**AIM:**
Please print exactly the lines below, from the start of the material up to and including the line with "COL = SC.collection", but none of the pictures.

**AVAILABLE DATA:**
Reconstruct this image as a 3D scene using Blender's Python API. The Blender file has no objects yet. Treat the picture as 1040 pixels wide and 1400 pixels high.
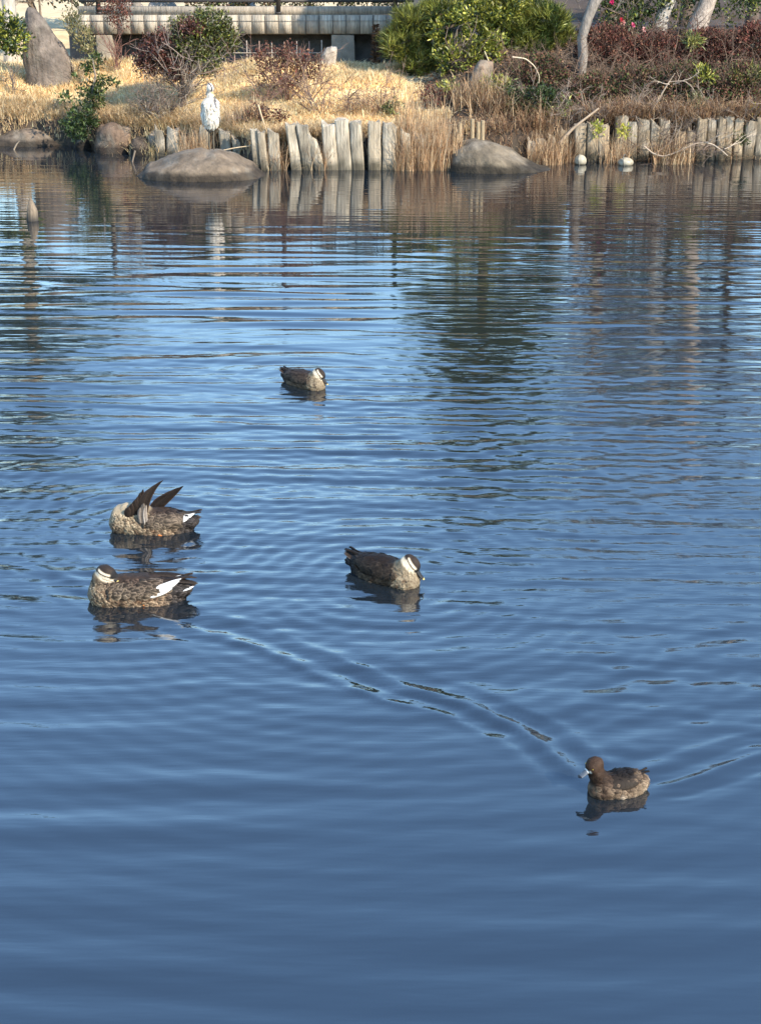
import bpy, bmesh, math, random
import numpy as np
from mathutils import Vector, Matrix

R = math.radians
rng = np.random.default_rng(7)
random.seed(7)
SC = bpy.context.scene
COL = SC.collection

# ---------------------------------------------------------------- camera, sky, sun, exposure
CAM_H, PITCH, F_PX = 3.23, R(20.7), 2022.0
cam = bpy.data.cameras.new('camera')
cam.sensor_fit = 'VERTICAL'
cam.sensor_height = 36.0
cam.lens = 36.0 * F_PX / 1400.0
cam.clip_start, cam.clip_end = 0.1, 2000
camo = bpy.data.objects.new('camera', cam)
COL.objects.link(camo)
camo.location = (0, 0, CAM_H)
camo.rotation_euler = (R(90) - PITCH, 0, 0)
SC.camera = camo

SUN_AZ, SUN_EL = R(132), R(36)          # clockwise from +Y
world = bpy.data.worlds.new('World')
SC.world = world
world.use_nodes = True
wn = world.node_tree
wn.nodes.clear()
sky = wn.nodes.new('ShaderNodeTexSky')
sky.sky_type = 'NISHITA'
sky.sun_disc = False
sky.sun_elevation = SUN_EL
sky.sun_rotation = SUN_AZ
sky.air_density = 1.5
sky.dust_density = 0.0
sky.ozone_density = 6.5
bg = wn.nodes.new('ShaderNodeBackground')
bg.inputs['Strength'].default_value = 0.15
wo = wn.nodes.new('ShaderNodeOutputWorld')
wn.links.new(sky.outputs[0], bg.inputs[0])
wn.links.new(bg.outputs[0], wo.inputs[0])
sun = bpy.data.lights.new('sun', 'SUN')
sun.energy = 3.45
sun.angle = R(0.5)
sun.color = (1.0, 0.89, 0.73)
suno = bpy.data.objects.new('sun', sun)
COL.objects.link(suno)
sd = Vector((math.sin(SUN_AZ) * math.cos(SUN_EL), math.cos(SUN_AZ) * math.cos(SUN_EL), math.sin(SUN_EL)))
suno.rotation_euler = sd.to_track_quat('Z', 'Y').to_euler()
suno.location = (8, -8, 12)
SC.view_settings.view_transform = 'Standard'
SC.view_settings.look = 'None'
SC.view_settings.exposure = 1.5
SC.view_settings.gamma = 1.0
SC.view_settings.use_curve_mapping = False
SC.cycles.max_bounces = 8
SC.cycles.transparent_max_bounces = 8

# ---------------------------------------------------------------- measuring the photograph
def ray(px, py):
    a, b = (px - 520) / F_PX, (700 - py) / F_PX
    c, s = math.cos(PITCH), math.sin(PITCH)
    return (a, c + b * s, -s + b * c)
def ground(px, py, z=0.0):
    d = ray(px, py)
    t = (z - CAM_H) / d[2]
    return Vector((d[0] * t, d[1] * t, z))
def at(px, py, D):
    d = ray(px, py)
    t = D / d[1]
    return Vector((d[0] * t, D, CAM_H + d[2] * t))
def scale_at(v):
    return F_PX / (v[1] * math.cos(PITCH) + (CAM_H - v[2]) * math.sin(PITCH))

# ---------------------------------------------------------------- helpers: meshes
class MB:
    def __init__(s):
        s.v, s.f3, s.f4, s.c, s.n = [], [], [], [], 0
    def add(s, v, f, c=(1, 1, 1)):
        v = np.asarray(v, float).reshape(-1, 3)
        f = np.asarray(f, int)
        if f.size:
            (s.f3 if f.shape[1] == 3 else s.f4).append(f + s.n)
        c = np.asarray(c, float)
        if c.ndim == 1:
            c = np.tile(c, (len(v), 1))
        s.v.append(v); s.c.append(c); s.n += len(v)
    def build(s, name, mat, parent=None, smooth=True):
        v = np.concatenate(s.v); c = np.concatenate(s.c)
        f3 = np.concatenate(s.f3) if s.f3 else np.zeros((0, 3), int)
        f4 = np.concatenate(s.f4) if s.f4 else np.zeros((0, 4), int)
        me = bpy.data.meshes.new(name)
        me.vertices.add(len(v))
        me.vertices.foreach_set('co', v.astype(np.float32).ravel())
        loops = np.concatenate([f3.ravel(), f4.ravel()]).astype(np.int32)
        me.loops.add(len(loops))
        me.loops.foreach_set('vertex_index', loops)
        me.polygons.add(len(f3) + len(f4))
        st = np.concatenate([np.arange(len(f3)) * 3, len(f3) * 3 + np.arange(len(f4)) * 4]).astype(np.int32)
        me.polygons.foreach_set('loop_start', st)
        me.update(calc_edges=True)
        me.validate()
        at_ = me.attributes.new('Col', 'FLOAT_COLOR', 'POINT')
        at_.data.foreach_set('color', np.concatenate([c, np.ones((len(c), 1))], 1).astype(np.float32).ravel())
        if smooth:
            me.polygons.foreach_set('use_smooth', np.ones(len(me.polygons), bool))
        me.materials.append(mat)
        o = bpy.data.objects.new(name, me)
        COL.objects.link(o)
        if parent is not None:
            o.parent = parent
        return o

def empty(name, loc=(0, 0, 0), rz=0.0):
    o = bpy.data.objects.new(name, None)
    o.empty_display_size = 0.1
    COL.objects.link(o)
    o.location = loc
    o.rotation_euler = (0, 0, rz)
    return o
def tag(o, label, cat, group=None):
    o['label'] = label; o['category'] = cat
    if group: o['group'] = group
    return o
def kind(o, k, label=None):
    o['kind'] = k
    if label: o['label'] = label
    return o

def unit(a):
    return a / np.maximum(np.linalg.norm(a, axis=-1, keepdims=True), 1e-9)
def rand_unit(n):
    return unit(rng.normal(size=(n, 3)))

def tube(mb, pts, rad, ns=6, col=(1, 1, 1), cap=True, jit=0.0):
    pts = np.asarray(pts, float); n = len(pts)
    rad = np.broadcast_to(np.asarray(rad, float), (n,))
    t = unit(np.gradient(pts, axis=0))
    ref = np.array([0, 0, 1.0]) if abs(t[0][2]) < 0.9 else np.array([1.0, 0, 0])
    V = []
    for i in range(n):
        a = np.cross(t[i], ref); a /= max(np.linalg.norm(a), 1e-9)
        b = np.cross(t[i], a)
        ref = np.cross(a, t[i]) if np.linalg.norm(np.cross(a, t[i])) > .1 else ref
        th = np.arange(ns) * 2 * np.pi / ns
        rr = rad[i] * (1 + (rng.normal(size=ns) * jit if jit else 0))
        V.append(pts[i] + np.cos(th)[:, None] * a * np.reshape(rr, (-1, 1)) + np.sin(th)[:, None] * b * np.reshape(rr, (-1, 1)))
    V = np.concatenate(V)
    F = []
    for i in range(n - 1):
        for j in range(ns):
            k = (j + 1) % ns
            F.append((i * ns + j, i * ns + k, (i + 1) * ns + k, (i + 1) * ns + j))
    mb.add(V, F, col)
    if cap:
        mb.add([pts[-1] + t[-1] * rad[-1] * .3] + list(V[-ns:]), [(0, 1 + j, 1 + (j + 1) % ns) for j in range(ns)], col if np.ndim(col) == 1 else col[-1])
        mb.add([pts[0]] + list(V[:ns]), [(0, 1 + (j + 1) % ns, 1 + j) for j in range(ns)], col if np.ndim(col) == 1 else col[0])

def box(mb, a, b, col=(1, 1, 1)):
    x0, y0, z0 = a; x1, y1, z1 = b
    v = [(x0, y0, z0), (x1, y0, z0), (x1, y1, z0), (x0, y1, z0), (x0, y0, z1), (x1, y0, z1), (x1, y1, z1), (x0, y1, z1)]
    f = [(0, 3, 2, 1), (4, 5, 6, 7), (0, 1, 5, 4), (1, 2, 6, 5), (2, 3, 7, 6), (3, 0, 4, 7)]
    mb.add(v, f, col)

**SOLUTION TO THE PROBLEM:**
Reconstruct this image as a 3D scene using Blender's Python API. The Blender file has no objects yet. Treat the picture as 1040 pixels wide and 1400 pixels high.
import bpy, bmesh, math, random
import numpy as np
from mathutils import Vector, Matrix

R = math.radians
rng = np.random.default_rng(7)
random.seed(7)
SC = bpy.context.scene
COL = SC.collection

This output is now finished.